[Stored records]
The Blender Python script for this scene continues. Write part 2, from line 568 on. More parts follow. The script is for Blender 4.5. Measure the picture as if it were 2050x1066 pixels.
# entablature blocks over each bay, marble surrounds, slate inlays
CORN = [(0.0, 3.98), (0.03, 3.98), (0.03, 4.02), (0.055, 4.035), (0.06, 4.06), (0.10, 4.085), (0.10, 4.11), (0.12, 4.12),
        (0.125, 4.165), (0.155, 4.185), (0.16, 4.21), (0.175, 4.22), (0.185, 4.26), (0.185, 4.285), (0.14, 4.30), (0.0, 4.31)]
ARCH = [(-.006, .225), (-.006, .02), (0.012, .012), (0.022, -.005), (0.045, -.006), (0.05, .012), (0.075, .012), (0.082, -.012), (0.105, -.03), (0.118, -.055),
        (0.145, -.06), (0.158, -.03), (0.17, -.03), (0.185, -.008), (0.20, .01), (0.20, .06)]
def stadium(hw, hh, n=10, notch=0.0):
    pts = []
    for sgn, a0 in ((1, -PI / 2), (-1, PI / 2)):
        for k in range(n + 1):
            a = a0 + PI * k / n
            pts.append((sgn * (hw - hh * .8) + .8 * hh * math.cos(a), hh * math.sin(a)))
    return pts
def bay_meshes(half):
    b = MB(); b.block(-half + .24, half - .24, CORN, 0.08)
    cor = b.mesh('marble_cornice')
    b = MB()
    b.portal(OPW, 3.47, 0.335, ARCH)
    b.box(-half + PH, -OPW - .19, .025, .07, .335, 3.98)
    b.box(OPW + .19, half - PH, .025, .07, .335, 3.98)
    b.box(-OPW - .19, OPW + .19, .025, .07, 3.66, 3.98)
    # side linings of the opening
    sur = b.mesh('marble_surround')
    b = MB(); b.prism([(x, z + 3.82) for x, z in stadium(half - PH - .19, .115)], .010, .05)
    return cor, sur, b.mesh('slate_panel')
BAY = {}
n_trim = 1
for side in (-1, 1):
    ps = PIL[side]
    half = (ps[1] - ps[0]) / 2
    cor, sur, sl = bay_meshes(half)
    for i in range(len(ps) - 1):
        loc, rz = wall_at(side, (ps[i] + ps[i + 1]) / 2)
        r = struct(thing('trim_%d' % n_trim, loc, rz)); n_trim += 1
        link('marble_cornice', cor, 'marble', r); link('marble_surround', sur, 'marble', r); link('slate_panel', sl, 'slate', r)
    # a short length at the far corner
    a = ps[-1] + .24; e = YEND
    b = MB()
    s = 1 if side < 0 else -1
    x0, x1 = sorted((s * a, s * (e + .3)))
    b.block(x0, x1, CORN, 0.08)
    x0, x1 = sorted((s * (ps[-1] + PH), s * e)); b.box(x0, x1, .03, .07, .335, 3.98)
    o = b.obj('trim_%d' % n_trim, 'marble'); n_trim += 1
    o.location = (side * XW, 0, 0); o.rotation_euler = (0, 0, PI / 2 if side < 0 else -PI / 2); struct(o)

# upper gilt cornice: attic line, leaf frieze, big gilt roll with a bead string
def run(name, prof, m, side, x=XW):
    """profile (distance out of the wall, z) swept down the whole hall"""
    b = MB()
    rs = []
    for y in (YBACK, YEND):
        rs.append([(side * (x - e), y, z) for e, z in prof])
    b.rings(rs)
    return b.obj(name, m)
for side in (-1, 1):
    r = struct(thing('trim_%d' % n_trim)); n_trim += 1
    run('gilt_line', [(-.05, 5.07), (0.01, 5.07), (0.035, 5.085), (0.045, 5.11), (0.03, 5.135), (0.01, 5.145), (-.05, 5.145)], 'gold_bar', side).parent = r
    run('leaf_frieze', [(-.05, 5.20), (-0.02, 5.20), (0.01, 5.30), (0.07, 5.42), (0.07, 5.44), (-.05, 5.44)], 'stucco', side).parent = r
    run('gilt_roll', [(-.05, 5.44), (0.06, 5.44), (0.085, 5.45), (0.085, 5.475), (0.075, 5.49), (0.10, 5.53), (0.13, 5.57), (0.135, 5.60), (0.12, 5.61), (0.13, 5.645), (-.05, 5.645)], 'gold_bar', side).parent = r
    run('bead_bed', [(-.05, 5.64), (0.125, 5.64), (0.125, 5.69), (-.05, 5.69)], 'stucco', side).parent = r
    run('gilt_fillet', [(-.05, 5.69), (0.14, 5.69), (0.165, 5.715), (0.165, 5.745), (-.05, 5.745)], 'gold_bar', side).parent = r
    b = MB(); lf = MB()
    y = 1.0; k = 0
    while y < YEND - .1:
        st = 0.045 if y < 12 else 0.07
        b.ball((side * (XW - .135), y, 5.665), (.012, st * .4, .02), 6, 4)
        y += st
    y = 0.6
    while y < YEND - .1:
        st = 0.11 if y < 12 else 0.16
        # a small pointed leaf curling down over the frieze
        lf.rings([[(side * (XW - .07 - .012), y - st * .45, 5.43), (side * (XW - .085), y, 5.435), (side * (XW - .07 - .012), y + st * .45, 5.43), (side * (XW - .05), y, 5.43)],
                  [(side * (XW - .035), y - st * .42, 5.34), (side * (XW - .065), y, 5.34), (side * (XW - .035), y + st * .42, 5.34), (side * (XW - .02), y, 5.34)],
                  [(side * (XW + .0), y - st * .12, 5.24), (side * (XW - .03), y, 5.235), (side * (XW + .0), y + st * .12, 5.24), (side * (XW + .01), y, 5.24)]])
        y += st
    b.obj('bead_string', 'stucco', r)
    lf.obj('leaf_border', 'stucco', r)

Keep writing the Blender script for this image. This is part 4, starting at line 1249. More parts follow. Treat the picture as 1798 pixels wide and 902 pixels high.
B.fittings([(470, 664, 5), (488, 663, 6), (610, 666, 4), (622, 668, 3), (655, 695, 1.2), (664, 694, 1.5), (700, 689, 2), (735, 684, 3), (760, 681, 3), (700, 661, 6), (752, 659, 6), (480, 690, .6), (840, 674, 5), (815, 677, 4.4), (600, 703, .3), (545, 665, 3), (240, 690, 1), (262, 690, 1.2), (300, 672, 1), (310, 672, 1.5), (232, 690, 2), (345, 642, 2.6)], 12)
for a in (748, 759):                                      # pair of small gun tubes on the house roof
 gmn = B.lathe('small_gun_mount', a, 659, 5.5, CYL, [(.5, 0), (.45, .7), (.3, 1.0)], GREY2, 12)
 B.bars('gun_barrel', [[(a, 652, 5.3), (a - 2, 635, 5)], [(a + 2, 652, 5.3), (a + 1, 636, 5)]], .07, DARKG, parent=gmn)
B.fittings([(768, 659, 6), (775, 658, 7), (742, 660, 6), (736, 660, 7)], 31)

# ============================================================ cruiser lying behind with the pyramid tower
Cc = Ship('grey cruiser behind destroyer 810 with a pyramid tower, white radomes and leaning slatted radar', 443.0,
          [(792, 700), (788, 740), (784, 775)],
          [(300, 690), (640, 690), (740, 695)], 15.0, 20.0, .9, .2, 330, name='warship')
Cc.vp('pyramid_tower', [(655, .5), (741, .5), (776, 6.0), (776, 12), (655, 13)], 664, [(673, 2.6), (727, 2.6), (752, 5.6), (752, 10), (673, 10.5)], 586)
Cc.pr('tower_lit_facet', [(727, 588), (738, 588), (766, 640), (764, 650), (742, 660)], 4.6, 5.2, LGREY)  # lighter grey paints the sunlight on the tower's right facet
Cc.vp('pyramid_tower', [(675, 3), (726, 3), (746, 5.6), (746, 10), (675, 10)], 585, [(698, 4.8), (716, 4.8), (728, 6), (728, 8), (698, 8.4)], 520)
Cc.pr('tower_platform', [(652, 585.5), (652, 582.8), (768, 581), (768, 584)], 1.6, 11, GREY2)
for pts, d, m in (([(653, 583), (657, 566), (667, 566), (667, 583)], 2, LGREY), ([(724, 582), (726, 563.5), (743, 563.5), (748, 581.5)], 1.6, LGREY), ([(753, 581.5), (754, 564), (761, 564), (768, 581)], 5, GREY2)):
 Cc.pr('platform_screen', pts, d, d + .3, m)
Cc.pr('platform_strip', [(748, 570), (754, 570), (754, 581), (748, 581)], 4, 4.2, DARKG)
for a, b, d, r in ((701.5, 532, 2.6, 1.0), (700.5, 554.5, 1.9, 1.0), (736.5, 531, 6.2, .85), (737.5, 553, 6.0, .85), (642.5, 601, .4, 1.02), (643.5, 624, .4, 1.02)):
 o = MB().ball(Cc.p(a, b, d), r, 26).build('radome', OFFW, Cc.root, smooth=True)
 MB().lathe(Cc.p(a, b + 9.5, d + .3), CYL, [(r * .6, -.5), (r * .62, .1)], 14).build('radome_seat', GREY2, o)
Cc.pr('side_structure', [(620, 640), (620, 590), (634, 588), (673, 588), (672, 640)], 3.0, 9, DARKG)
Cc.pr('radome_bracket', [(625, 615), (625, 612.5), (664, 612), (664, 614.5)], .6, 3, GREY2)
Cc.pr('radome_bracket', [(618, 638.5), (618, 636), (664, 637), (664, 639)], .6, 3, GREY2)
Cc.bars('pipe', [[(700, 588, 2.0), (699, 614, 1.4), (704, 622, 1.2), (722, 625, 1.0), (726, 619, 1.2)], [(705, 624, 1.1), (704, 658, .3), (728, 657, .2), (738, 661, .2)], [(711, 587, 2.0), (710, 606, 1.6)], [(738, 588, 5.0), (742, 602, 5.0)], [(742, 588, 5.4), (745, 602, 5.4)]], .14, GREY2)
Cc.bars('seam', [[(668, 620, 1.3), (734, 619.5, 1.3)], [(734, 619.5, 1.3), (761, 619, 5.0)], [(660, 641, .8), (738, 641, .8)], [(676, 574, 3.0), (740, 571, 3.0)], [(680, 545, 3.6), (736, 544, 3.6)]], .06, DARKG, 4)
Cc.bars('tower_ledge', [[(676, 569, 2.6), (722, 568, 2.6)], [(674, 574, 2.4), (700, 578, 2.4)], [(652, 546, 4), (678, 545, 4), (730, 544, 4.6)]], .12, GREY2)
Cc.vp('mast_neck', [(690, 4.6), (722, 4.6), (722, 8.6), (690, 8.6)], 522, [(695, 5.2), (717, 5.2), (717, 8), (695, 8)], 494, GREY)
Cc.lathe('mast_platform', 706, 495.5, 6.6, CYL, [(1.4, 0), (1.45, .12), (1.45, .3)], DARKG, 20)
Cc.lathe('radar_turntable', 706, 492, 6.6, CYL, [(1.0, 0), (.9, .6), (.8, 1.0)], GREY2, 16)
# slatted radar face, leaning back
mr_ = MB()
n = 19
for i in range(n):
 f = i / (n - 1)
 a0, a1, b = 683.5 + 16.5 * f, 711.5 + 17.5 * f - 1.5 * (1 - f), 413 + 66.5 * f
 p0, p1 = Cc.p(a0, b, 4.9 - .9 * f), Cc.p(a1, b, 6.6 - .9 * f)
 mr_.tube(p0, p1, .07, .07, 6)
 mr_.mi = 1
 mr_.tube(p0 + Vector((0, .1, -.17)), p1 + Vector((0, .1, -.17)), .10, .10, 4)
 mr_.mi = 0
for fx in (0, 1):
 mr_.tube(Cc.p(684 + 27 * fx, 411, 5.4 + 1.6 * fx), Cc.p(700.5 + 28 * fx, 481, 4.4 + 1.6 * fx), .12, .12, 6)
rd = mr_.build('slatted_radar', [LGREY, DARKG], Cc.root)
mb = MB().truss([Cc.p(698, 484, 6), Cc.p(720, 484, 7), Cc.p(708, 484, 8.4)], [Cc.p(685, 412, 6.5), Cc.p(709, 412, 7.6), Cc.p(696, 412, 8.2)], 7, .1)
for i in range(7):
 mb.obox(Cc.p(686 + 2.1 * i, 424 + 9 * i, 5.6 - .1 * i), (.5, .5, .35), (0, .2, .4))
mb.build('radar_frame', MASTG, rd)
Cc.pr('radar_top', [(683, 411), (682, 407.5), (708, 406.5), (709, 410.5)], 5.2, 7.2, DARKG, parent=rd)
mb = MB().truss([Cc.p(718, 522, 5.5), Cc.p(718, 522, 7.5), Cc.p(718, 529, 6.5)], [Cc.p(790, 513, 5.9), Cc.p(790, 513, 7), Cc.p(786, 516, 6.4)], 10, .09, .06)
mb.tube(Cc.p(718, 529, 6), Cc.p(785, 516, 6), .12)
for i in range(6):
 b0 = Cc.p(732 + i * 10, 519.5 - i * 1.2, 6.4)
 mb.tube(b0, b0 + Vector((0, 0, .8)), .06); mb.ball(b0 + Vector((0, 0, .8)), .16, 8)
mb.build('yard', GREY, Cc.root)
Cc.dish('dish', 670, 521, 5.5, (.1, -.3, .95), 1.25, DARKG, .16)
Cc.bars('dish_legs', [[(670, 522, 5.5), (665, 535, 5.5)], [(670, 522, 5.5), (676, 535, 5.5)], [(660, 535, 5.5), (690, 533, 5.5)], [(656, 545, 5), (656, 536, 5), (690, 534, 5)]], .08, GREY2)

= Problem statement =
Give again only the lines that run from the line with "Keep writing the" to the line with "660, 7)], 31)". Include both of those lines exactly as written.

= Problem solution =
Keep writing the Blender script for this image. This is part 4, starting at line 1249. More parts follow. Treat the picture as 1798 pixels wide and 902 pixels high.
B.fittings([(470, 664, 5), (488, 663, 6), (610, 666, 4), (622, 668, 3), (655, 695, 1.2), (664, 694, 1.5), (700, 689, 2), (735, 684, 3), (760, 681, 3), (700, 661, 6), (752, 659, 6), (480, 690, .6), (840, 674, 5), (815, 677, 4.4), (600, 703, .3), (545, 665, 3), (240, 690, 1), (262, 690, 1.2), (300, 672, 1), (310, 672, 1.5), (232, 690, 2), (345, 642, 2.6)], 12)
for a in (748, 759):                                      # pair of small gun tubes on the house roof
 gmn = B.lathe('small_gun_mount', a, 659, 5.5, CYL, [(.5, 0), (.45, .7), (.3, 1.0)], GREY2, 12)
 B.bars('gun_barrel', [[(a, 652, 5.3), (a - 2, 635, 5)], [(a + 2, 652, 5.3), (a + 1, 636, 5)]], .07, DARKG, parent=gmn)
B.fittings([(768, 659, 6), (775, 658, 7), (742, 660, 6), (736, 660, 7)], 31)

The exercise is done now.